2002年05月08日(水) |
相良敦子『幼児期には2度チャンスがある』講談社★★★★ |
 『幼児期には2度チャンスがある―復活する子どもたち』 相良 敦子 講談社 (1999/12)
マリア・モンテッソーリ教育について書かれた本(らしい)。
帯には『「子育てに失敗した」とあきらめないで!まだ間に合う注目の”実践幼児教育”どんなに荒れていた子どもも必ず「復活」させるモンテッソーリ教育の「決定版」と、コピーを考えた人の気合いのすごさを感じるのだけど、内容はそんなに過激でも、理想でも、宗教ぽくもなく、未熟なハハは、参考になった。
実は私、教育学を修めている(はず)。 なのに、エミールもフレネもモンテッソーリも、言葉しか知らない。 すごーく情けないと思った。今からでも勉強しよう。はい。
で、なるほどなるほど、と思ったのは、モンテッソーリが呼んだ「活動の周期」。 『自由に選ぶ→くり返す→集中する→充実感や達成感をもって終る』 このステップを踏みしめた時に子どもは内面から変わり、善さを現し、自立していくのだそうだ。 この実例がいくつか紹介されていて、それについては「そんないきなり、そんなうまいこと変わるものか?」と疑問が残ったけど、このステップについては納得がいった。 大人だって、私だって、同じだもの。 自由に選んだものは、失敗しても、非生産的でも、楽しい。

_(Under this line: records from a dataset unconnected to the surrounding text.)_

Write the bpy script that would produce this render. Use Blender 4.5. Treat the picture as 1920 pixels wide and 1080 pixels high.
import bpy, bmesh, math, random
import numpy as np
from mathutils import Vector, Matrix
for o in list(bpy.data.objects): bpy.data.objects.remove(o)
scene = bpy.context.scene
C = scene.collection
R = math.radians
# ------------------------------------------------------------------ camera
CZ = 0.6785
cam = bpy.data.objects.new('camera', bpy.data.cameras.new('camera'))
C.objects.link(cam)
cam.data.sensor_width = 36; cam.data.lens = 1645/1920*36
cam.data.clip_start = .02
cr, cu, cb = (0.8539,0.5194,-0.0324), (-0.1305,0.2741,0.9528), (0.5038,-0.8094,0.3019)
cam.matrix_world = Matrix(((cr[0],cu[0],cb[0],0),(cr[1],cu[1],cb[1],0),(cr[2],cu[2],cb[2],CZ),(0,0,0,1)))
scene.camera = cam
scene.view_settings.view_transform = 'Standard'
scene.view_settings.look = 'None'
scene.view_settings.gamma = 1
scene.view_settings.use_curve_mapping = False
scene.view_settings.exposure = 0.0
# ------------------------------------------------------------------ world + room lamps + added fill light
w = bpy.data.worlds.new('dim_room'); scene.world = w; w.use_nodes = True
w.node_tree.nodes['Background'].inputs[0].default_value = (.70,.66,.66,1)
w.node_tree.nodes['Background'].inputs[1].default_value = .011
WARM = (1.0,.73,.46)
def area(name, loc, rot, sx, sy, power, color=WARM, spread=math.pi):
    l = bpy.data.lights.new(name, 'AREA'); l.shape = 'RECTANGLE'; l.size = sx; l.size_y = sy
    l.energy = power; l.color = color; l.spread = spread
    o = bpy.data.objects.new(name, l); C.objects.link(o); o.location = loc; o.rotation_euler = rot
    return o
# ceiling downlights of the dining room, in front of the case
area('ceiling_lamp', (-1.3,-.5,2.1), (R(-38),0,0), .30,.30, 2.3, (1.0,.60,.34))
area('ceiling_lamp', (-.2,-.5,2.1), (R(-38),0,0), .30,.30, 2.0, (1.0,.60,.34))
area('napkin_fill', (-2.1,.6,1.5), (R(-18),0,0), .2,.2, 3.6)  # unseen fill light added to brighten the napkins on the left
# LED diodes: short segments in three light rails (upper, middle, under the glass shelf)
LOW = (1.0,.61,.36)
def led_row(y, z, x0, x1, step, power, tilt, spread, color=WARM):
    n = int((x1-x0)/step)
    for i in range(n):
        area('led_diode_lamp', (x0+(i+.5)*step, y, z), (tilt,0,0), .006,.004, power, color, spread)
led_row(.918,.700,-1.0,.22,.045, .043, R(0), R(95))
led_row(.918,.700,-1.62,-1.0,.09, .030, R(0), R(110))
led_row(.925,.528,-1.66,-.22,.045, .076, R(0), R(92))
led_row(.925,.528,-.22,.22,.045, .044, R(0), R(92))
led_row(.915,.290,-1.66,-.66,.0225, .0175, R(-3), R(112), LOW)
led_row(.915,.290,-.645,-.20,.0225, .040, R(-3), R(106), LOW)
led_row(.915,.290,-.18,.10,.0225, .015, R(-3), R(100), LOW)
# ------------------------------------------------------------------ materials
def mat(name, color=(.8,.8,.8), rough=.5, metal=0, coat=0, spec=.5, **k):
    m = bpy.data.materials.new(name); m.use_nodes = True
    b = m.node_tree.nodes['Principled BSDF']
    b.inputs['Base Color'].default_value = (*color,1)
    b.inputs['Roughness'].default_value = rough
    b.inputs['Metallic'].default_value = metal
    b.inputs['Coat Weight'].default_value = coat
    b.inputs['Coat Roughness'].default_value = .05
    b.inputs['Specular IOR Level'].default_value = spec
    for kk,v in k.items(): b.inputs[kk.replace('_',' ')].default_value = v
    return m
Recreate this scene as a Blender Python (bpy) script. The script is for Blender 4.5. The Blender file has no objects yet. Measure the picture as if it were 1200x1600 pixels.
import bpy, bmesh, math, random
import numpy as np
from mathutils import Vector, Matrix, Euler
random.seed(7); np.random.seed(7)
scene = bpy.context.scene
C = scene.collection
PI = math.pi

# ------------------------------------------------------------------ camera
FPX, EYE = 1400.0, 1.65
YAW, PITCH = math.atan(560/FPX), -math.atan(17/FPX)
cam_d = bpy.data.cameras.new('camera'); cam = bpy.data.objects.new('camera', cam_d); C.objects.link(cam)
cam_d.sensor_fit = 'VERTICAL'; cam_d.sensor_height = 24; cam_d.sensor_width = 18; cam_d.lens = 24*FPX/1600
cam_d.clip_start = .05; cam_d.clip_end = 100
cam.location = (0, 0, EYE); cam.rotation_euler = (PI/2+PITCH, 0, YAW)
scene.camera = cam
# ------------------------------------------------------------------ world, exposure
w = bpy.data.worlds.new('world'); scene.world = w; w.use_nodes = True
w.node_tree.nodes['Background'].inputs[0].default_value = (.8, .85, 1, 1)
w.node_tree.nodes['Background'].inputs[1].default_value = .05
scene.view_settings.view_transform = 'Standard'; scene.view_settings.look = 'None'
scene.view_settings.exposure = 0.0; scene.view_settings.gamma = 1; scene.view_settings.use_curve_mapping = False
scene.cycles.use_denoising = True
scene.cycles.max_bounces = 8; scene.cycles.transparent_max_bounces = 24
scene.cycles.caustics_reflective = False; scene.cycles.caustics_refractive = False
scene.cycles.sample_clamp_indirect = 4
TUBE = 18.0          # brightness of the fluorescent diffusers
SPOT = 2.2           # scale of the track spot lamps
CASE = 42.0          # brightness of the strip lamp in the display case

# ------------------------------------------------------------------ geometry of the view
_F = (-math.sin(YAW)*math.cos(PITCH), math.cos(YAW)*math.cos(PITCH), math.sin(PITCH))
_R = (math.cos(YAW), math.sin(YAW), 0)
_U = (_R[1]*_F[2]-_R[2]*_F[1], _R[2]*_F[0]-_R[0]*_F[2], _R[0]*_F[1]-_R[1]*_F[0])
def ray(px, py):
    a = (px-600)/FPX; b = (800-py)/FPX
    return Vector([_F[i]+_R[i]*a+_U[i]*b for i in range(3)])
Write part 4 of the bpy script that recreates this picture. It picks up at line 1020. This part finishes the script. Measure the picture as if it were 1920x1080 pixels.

また、自分で選んだものを投げ出さず、最後までやりとげる「責任」も大切なのだとか。これも、「自由」を本当に理解するためには必要で、理解していれば当たり前のこと。
子どもは、なめたらあかん。 自分が子どもの頃、大人に対して感じてた疑問、反感はあなどれないな、と今でも思う。(それだけ、とてもかわいくない子どもだったということですが) 自分の子どもにはそれは感じさせたくないと、冷静な時には(?)思うので、昨日と今日で言ってることが違うとか、おにいちゃんでしょ、とか看護婦さんに注射してもらっちゃうよ、とか本質を取り違えた発言をしないようには気をつけてる。
そういえば、昨日健康センターで知人が帰り際にタッチパネルで遊んで靴をはかない息子に、「触ってるとおじさんに叱られるよ」と言ってた。 ちょうど出ようとしていた職員のおじさん、苦笑い。すごい気の毒。 「それはちがうでしょ。おかあさん早く帰りたいからそれをやめて早く靴履いて、じゃないの?」と言えない自分にも弱いな〜と思ったけど、こういう言い方って、自分が子どもの頃からめっちゃ嫌い。
「おじさんが叱らなければ何してもいいのか?」 「叱る人がいなければ何してもいいのか?」 「おじさんを悪者にして平気なのか?」 そういうことだものね。違う?違うかな?
まとまりがないけれど、間違いばかりの子育ての中で、「あ、これはできてるかも。いいことなのかも」と思えたことがあったのは、嬉しかった。 ま、めったにないけれど。
さらに、子どもの困ってたこだわりや遊び方に対して、寛容な気持ちで眺めてられるようになった(気がする)。 何度も何度もくり返してこっちが勘弁して〜と思うこと。 なんでそんなものを気に入るのよ〜と思うこと。 そういったことも、子どもの「仕事」なのだ。 子どもはどんどん変化(成長)していく。それをまるごと受け止めること、尊重すること、せっかくなのでこっちも楽しむこと。
そんなことを考えさせられた一冊でした。